Tijdens mijn winterslaap kwamen veel inzichten boven. Het naar binnen keren en in stilte zijn met mijzelf gaf mij de ruimte om dieper te voelen. Ik zag voor me hoe ik buigend op de uitademing aan het dienen was. Hoe ik hier hing zonder omhoog te komen en de inademing binnen te laten stromen voor mij. Hoe mijn uitademing op raakte en ik moe was in het dienen.
Tijdens mijn opleiding als zangeres aan het conservatorium leerde ik om te werken op de uitademing, daar wil je namelijk de controle over want daar klink je op. Als performer is dat de plek waar je geeft. De inademing gaat vanzelf, dat is de beweging van lucht, wanneer onze longen leeg zijn en we loslaten, dan stromen we vol.

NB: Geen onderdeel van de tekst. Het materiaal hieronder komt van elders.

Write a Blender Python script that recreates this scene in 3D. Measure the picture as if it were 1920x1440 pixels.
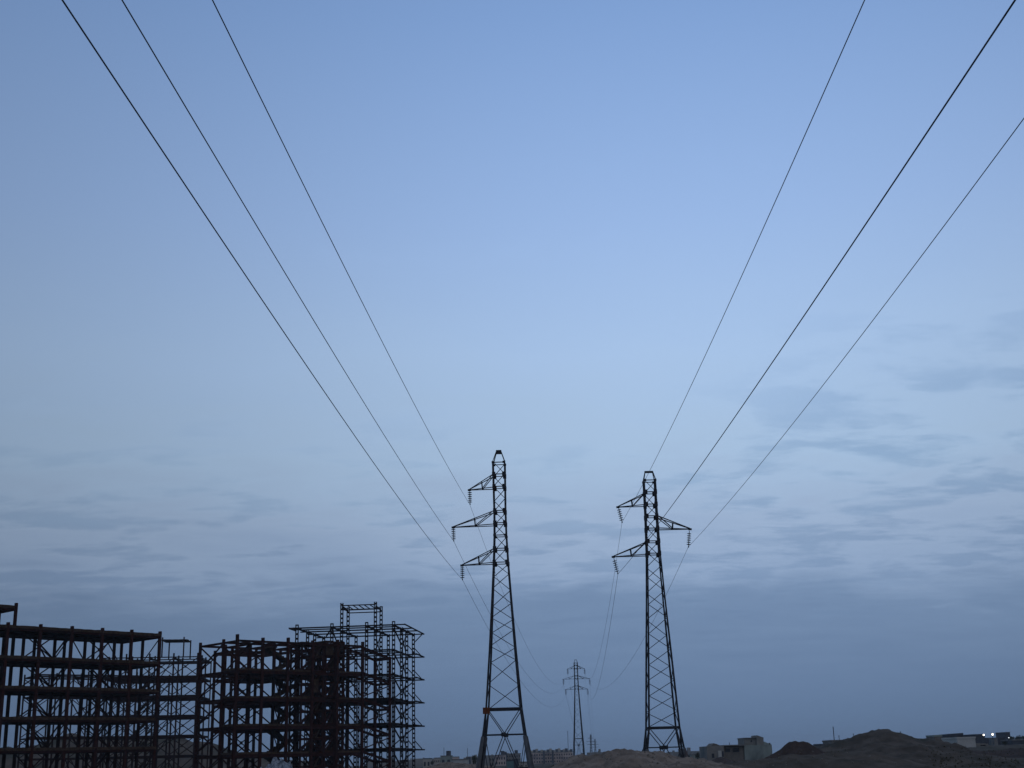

En hoewel dit allemaal zo is, is er nog zoveel meer… Ik zie hoe veel vrouwen werken op de uitademing, zonder te ontvangen van de volheid die er is voor hen op de inademing. Om met aandacht in te ademen, vol te stromen en te voelen hoe er overvloed is voor hen, dat stukje wordt zo vaak vergeten.
Ik zie hoe we leven in een ‘doen’ wereld en niet een ‘voel’ wereld. En precies in dit stuk zijn vrouwen zo nodig: om het voelen naast het doen te zetten. Beide mogen of zelfs, moeten er zijn, de in- EN uitademing.
Wanneer ik volledig inadem voor mij, mij vol laat stromen met de lucht en energie die beschikbaar is voor mij, pas dan kan ik weer doen op de uitademing. Dienen vanuit volheid.
Wanneer we een kindje dragen is dit ook zo iets waardevols om bij stil te staan. Soms gaat het dan nog makkelijker, want je ademt ook in voor je kindje, en je rust ook voor je kindje.